Tag Archives: forest fire

Fort McMurray Wildfire: Not a Campfire

©2016 by Raymond Alexander Kukkee  

(*photos unavailable at this time due to technical difficulties)

 

We like Camping Better

Think back...have you ever sat beside a lake at a camp site,  toasting marshmallows, watching a natural, crackling fire consume firewood, glowing red-hot, yellow flames,  wisps of smoke and  sparks magically drifting off into the night sky?  Maybe it's not a campfire; many  modern camping enthusiasts  content ourselves with a camp stove, usually not a campfire, the open type, at least —or  we carefully use  the same safe, good old-fashioned fire pit. Enjoying the company of good friends and making fond memories out camping may be accessorized with a favourite book or fishing rod, or both, and  R&R is completed with sunshine,  snoozing, canoe, kids,  water-play, tent, food and fun. Fire danger presently in the mind or not, we like camping better than  life back at the suburbs, and that's how the great outdoors should be, but...

But let us try again...have you ever  wind gust and shift almost instantaneously at your campsite,  blowing hot, suffocating, ash, smoke and sparks from your fire into your face, making those  comfy seats around the campfire a hazard,  not a place to sit and dream?  Perhaps too much fuel is indiscriminately added;  the fire becomes too big,   flames reach to the sky, threatening  nearby trees.  It has become dangerous; it is not a simple campfire any longer as wind fans flames.  Heat, acrid smoke,  dangerous sparks fly,  flames spread into nearby tinder-dry grass or the forest itself.

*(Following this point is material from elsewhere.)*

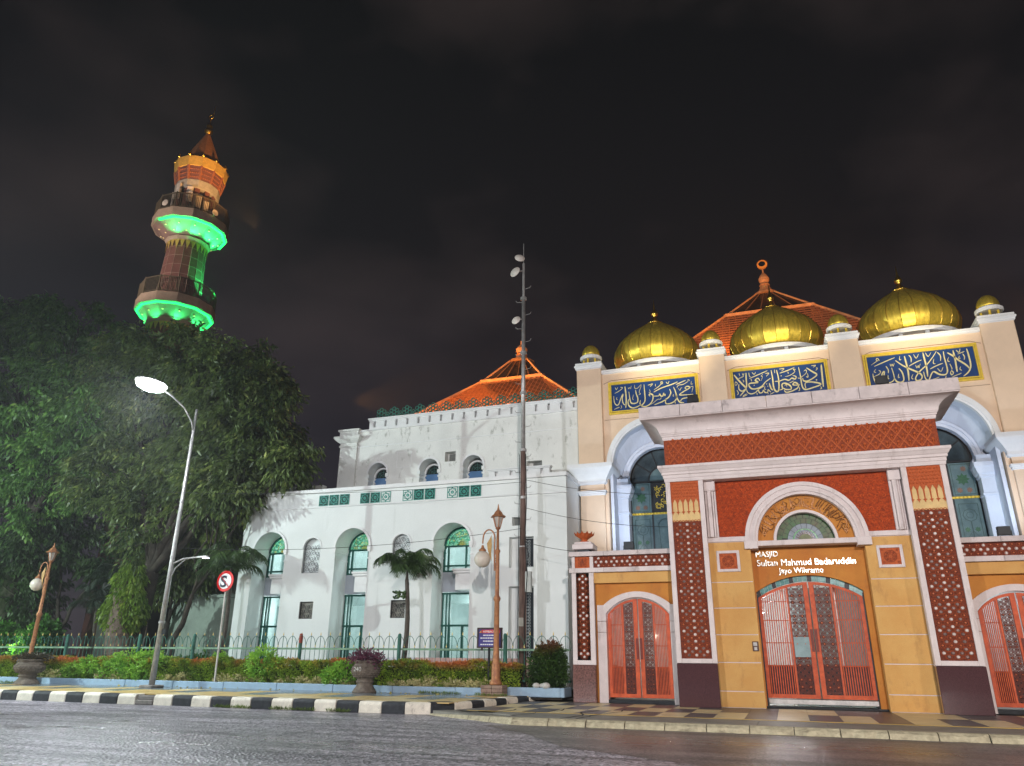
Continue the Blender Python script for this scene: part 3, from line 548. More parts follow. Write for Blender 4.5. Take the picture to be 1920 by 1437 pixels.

There is a  sudden realization of fear...good times are forgotten and panic ensues. With unpredictable winds in some conditions  it is even possible to become surrounded by a deadly  wildfire.

The Fort McMurray Wildfire

To date it is unknown if the current fire event at Fort McMurray, Alberta, was started by lightning or accidentally,  by human activity.  Here at IncomingBytes we  respect, treasure and enjoy the great outdoors, and certainly hope the cause was not a campfire neglected by individuals who were enjoying the finest Mother Nature has to offer. It is too early to speculate.

We can only offer for certain that, like all forest fires, the Fort Mac monster started out small, accidentally or otherwise.  Fires have been caused by lightning, a vehicle,  a single spark, the careless tossing of a cigarette butt, or  in the worst case scenario, vandalism.  Not arson, please;  there could never be adequate punishment meted out for a crime of that magnitude.   And hopefully, it was not an innocent campfire run amok;  we repeat, please, —not an innocent campfire.  That would imply that someone's love for the wonderful outdoors burned  and scarred Mother Nature;  carelessness... neglect,  and unfettered guilt...You get the idea.

The Perfect Firestorm

Regardless of how the 'Fort Mac ' fire started, it grew unbelievably fast and totally out of control.  Within a very short period of time, the fire became an insatiable monster of the highest magnitude. Why?  Fire officials suggest this event was differenta perfect storm, with kindling-dry forests,  an endless and huge supply of fuel, bone-dry wood,  logs, dead trees, green conifers, extremely  low humidity, hot temperatures,  no rain, —all coupled with  gusting, driving winds capable of switching direction  unpredictably within moments.  Perfect conditions existed province-wide for the incredibly fast expansion of even the tiniest  fire.  Heat, dry fuel, oxygen... all are necessary for fire, and contributed greatly to this unbelievable, perfect firestorm.  All it took was one spark,  a campfire, a cigarette butt,  perhaps a discarded glass bottle and sunlight, or a lightning strike.  With the fire still in progress, officials can only guess at the cause as Canadians have switched into survival and firefighting mode.

The Fort Mac fire took off, becoming large enough to create its own weather system and be seen from space;  it soon consumed thousands of buildings, homes, commercial buildings, infrastructure, destroying  vehicles, personal property and livelihoods indiscriminately in an incredibly savage attack. More than 80,000 people were forced to evacuate to safer areas initially both north and south.  Unbelievably, some people  were even forced to evacuate more than once, to flee  endangered oil facilities and evacuation centers.

 

Not a Campfire?

This fire remains a vicious, unpredictable predator many days later, after destroying large neighbourhoods of Fort McMurray, and unbelievably, far more than 200,000 hectares, hundreds of square kilometers of forest —a monster wildfire which ultimately may only be controlled eventually by cooler conditions,  rainfall, and Mother Nature herself.

This is an ongoing story;  a  horrific forest fire event unparalleled  in Canadian history. A wildfire to which all North Americans should be paying attention. We continue to hope it was not a camp fire.